The other night my dad, a Baby Boomer who has been having back problems, was telling me about some exercises his doctor had suggested to him, and a Kinect commercial came on TV. In the commercial, a 40-something lady was sliding around her living room, saying, "Boy I'm loving this Kinect." My dad pointed at the screen and said, "That's what I need: a Wii."And he went on to tell me about a friend of his at work who bought Wii Fit and thinks it's awesome.

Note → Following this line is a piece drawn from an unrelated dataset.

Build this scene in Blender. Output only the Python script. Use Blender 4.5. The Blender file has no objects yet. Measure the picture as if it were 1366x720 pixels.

Now I'm not suggesting for a second that he wants a PS3 or is interested in Move. In fact, he knows I have a PS3 and thinks it's a ridiculous waste of time and money. And to him it would be, because he's not a gamer and he doesn't own any Blurays. That's not the point. My point is that Kinect, with party/fitness games and Avatars leading the charge, seems to have blurred the line between itself and Wii to such a degree that the casual audience can't even tell the difference. But even the casual audience still knows what a Wii is, and they either have one and don't use it or kind of want one so they can host Wii Bowling parties for their work friends.

I initially figured that Kinect would sell boatloads with Microsoft's relentless and formidable advertising budget behind it, but now I wonder. Kinect may be nestled so firmly into Wii's shadow that it will be invisible to its target audience.